A partir de
Las ruinas circulares, de Jorge Luis Borges
Era “su invencible propósito … soñar un hombre: quería soñarlo con integridad minuciosa”.
Convocó un anfiteatro de fantasmas a los que aleccionaba sobre todo. No tardó en comprender “que el empeño de modelar la materia incoherente y vertiginosa de que se componen los sueños es el más arduo que puede acometer un varón … mucho más arduo que tejer una cuerda de arena”.
Cambió de método. Apenas observar, percibir, atestiguar el hombre que ahora dejaba se apareciera en sus sueños. Lo dejó ir al mundo, satisfecho.
Aún así, no era más que “un mero simulacro”, y “no ser un hombre, ser la proyección del sueño de otro hombre, ¡qué humillación incomparable, qué vértigo!”.
¿Humillación? No tardó en comprender, con el incendio que se desató y al comprobar que “los jirones de fuego no mordieron su carne”, “que él también era una apariencia, que otro estaba soñándolo”.
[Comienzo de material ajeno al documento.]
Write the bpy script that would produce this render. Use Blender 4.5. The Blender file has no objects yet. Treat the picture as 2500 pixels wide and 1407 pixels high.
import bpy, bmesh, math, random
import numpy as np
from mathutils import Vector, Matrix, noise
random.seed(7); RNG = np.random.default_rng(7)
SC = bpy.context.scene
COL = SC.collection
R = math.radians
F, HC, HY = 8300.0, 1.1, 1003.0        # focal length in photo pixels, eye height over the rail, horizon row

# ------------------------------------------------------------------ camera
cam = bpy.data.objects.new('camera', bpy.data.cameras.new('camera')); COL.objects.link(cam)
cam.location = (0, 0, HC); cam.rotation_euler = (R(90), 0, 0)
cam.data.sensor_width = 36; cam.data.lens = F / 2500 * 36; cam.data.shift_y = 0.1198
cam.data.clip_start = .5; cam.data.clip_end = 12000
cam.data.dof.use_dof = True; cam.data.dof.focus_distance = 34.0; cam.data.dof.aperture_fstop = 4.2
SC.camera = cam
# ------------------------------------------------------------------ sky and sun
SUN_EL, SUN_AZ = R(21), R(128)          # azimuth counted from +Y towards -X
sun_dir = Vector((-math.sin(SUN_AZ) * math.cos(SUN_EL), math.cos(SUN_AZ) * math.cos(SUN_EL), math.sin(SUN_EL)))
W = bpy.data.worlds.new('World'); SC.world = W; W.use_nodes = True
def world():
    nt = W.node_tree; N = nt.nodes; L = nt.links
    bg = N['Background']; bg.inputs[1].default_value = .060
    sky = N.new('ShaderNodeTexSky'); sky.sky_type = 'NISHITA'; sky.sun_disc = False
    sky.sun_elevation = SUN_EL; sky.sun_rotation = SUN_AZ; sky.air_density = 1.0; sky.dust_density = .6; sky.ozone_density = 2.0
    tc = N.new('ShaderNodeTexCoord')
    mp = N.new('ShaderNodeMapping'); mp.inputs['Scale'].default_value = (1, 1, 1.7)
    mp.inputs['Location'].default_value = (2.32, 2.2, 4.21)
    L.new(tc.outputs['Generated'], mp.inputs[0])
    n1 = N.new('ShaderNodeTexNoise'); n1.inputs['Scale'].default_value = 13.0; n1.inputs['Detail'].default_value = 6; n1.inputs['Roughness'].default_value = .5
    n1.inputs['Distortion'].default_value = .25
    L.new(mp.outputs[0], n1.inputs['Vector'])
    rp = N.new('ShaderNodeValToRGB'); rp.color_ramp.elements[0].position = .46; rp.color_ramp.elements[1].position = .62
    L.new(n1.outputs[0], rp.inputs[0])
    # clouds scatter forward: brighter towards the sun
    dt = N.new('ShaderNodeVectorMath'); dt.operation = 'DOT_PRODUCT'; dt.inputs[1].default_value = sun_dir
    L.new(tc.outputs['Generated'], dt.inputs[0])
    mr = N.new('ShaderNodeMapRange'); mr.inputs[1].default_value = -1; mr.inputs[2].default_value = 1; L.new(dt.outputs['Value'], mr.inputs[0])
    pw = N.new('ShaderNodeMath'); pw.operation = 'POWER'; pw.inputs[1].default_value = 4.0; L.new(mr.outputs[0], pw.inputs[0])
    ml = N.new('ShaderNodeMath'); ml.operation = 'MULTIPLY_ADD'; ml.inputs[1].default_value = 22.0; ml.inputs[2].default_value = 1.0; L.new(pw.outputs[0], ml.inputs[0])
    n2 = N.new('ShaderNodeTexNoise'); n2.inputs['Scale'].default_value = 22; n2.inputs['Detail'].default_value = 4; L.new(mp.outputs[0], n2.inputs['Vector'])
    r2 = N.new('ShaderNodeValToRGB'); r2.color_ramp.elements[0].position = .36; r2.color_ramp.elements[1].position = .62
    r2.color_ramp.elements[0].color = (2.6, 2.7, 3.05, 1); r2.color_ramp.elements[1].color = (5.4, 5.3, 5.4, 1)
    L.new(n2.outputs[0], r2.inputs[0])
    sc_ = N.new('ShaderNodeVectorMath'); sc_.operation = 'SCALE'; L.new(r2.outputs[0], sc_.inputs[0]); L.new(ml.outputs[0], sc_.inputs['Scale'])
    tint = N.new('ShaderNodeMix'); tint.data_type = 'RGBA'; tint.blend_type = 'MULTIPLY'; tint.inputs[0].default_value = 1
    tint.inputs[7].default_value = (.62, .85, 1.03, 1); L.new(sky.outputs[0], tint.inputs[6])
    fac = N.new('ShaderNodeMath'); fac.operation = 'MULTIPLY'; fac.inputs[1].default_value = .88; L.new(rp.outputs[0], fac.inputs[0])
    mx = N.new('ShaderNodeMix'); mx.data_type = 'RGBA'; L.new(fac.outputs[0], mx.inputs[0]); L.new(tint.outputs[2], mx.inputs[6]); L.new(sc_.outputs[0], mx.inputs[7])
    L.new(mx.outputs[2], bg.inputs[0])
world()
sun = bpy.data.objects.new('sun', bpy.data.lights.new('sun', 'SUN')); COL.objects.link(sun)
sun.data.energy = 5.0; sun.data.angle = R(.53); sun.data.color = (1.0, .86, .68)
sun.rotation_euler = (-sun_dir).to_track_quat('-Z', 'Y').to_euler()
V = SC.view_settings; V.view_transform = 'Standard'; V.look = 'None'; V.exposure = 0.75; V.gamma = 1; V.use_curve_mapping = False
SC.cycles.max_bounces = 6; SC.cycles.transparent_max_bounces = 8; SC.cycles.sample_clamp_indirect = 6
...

En un mundo, una ruina circular que destruye continuamente con su fuego sus criaturas, descubrimos que somos, apenas, la proyección del sueño de otro.
Aunque, sin apenas, sin humillación: comprendemos también que, sueños de otros, aunque incoherentes y vertiginosos, la destrucción del fuego del mundo no muerde nuestras carnes; y tal vez por ese deshacerse de la limitación de la carne, aquí estuvimos y aquí seguimos estando.